Hotel stays a taxing issue for Youngsville

Youngsville voters will decide Oct. 19 whether to levy a 4 percent tax on hotel stays, even though there are no hotels in the city.

“We are doing some wishful thinking,” chuckled Mayor Wilson Viator when asked about the council’s unanimous vote on Thursday to put the measure on the ballot this fall.

But Viator said he doesn’t expect the quickly growing city of some 9,000 residents to go without a hotel for much longer, considering that construction is underway on a $16.3 million recreation complex with the hope of luring large regional sports tournaments.

“Once we get people in and they see how nice it is, they will be coming back,” Viator said.

He said consultants estimate that within just a few years, the park will likely attract one million visitors annually.

The recreation complex is taking shape on 70 acres next to the Sugar Mill Pond residential and commercial development.

Construction is scheduled to be complete by the end of the year, and the facility should open in January or February, offering playgrounds, pavilions, a walking trail and several sports fields.

The recreation complex is being paid for with the proceeds from a one cent sales tax that Youngsville voters approved in 2011. That tax will generate about $1.8 million this year, according to figures from the city.

Youngsville also plans to build a $6.2 million community center at the recreation complex. Viator said money from the hotel tax would be used toward the cost of building, operating and maintaining the community center.

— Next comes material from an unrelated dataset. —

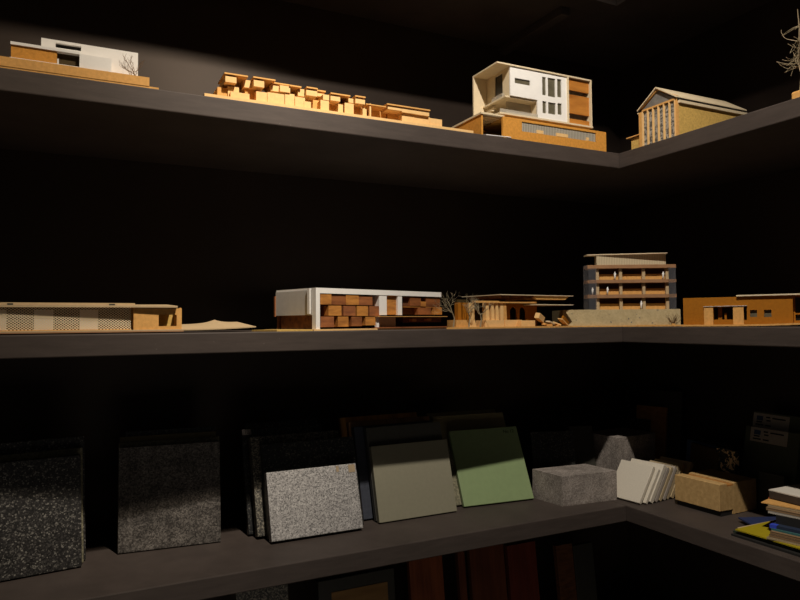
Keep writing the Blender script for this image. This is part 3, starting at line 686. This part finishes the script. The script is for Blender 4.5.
obj('roof_canopy', bbox(F.un(737), LU, -.006, .09, wC, wC+.0028), M['cream'], t)
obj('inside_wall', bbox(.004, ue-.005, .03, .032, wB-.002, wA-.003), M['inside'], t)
bm = nb(); wq = F.wn(704, 306.3, -.006); box(bm, F.un(703.5, -.006), F.un(747, -.006), -.006, .0, wq-.001, wq); obj('porch_canopy', bm, M['grey_card'], t)
bm = nb(); box(bm, F.un(704, -.004), F.un(713, -.004), -.004, -.0005, wB-.001, wq-.001); obj('porch_panel', bm, M['tan'], t); bm = nb(); box(bm, F.un(733, -.004), F.un(743.6, -.004), -.004, -.0005, wB-.001, wq-.001); obj('porch_panel', bm, M['tan'], t)
bm = nb(); box(bm, F.un(718, .012), F.un(722, .012), .012, .016, wB-.001, wA-.006); box(bm, F.un(724.5, .008), F.un(726.5, .008), .008, .02, wB-.001, F.wn(724, 313, .008)); obj('porch_post', bm, M['ochre'], t)
for h_ in hs[2:]: obj('window_pane', bbox(h_[0]-.001, h_[1]+.001, .0052, .006, h_[2]-.001, h_[3]+.001), M['pane'], t)
bm = nb(); wall(bm, ue, LU, wB-.003, wC, .02, .024, [(ue+.003, LU-.002, .012, .024), (ue+.003, LU-.002, .027, wC-.004)]); obj('side_wing', bm, M['ochre'], t)
obj('wing_window', bbox(ue, LU, .026, .028, wB-.002, wC), M['window'], t)
obj('base_rib', bbox(.01, .14, .0, .08, 0, .001), M['dk_grey'], t)

# ============================================================ lower shelf: leaning samples
ex = Vector((0, 0, 1))
class Lean:
    """a leaning sample whose front face shows the given corner pixels; later ones stand behind it"""
    def __init__(s, bl, br, tl=None, tr=None, th=.02, z=ZL, lean=None):
        l = .15
        for _ in range(4):
            zz = z + th*math.sin(l)
            s.BL, s.BR = onz(*bl, zz), onz(*br, zz)
            s.u = (s.BR-s.BL); s.u.z = 0; s.W = s.u.length; s.u.normalize(); s.n = Vector((-s.u.y, s.u.x, 0))
            if s.n.dot(fw) < 0: s.n = -s.n
            base, px = (s.BL, tl) if tl else (s.BR, tr)
            p = hit(*px, base, s.u) - base; a, b = p.dot(s.n), p.z
            l = lean if lean is not None else max(.03, min(.6, math.atan2(a, b)))
        s.l = l; s.h = math.hypot(a, b)
        if lean is not None: s.h = (hit(*px, base, s.n*math.cos(l) - ex*math.sin(l)) - base).dot(ex*math.cos(l) + s.n*math.sin(l))
        s.z = z; s.th = th; s.off = 0.
        s.w = ex*math.cos(l) + s.n*math.sin(l); s.b = s.n*math.cos(l) - ex*math.sin(l)
    def place(s, name, u0, u1, h, th, D, m, bevel=.0012, dz=0):
        """D = distance behind the front face plane measured along the shelf"""
        root = s.BL + s.u*u0 + s.n*D; root.z = s.z + th*math.sin(s.l) + dz
        bm = nb(); box(bm, 0, u1-u0, 0, th, 0, h)
        if bevel: bev(bm, bevel)
        o = obj(name, bm, m)
        sgn = 1 if s.u.cross(s.b).dot(s.w) > 0 else -1
        o.matrix_world = Matrix.Translation(root) @ Matrix((s.u, s.b, s.w)).transposed().to_4x4()
        s.last = D + th/math.cos(s.l)
        return o
    def front(s, name, m, **k): return s.place(name, 0, s.W, s.h, s.th, 0, m, **k)
    def behind(s, name, tl, tr, th, m, gap=.0012, D=None, **k):
        D = s.last + gap if D is None else D
        base = s.BL + s.n*D; base.z = s.z + th*math.sin(s.l)
        A, B = hit(*tl, base, s.b)-base, hit(*tr, base, s.b)-base
        return s.place(name, A.dot(s.u), B.dot(s.u), max(.03, (A.dot(s.w)+B.dot(s.w))/2), th, D, m, **k)
def slab_tag(o, label, cat='stone tile', group=None): return tag(o, label, cat, group)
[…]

The state has already approved $3.5 million for the community center, which Viator said should be open by the summer of 2014.

He said plans for the community center call for two indoor basketball courts that could also be used for volleyball, pickle ball or other sports, plus office space for the park staff and a large meeting room.

The city pushed early for the hotel tax, Viator said, because the legal process to levy the tax takes so long. He said it is better to have it in place before a hotel is built so collections can began immediately.

“We are trying to stay ahead of the eight ball,” he said. “... If we would wait until we have a hotel come in, we would be a year behind.”

The hotel tax required approval by the state legislature, which the city obtained druing this year’s session, as well as the voter approval that the city will seek this fall.

The 4 percent tax would be charged against stays in any hotel, motel or RV park.

Viator said there is interest from hotel developers in the city, but nothing concrete has materialized.

“We have talked to several people, but there has been no purchase yet,” he said.